** START **

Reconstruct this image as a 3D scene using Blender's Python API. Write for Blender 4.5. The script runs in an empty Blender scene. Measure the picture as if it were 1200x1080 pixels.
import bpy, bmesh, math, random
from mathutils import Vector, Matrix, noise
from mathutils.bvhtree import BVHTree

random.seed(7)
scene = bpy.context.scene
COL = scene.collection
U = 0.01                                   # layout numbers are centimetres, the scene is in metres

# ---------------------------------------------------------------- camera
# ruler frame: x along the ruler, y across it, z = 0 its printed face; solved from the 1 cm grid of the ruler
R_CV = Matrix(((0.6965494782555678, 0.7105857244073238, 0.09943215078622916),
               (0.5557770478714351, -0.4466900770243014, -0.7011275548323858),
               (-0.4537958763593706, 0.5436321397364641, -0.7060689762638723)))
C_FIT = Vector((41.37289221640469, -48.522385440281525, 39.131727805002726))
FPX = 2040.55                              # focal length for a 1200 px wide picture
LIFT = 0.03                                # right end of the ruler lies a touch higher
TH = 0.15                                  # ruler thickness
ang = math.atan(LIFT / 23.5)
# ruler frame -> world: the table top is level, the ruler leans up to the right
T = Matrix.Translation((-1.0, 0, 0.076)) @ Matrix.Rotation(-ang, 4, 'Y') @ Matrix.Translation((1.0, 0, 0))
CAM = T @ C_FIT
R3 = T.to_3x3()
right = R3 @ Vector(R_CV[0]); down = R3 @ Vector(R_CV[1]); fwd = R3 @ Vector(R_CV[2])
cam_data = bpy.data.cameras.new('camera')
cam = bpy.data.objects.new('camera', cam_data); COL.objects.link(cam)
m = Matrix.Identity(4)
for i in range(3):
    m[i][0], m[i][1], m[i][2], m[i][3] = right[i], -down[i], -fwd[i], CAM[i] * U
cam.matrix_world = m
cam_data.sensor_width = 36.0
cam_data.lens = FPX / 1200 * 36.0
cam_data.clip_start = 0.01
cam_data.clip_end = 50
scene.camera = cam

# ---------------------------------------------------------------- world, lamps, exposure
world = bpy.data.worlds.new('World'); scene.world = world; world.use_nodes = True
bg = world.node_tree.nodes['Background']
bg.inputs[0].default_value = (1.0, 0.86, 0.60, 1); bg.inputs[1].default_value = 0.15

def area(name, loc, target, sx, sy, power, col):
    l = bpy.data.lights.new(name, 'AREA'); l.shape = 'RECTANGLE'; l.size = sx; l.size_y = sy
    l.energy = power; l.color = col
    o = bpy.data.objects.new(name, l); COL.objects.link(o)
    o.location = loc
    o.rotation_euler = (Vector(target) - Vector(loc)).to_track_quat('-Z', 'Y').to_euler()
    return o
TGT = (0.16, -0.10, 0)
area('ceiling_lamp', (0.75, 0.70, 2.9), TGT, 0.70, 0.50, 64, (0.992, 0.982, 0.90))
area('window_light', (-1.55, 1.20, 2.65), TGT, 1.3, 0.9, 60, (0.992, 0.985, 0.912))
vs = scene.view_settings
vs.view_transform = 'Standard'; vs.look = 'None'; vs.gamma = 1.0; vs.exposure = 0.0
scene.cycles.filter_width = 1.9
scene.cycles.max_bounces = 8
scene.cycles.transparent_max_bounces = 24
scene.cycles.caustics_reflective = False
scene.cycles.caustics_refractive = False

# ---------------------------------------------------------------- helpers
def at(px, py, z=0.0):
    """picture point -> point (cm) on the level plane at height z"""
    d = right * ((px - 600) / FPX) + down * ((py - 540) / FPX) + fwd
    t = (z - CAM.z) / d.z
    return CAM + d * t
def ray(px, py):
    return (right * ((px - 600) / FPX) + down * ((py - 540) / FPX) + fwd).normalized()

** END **

> **Problem requirements**
Print, please, the lines from the first line of the material through the line that contains "is in metres", exactly as written and with nothing added.

> **Written response**
Reconstruct this image as a 3D scene using Blender's Python API. Write for Blender 4.5. The script runs in an empty Blender scene. Measure the picture as if it were 1200x1080 pixels.
import bpy, bmesh, math, random
from mathutils import Vector, Matrix, noise
from mathutils.bvhtree import BVHTree

random.seed(7)
scene = bpy.context.scene
COL = scene.collection
U = 0.01                                   # layout numbers are centimetres, the scene is in metres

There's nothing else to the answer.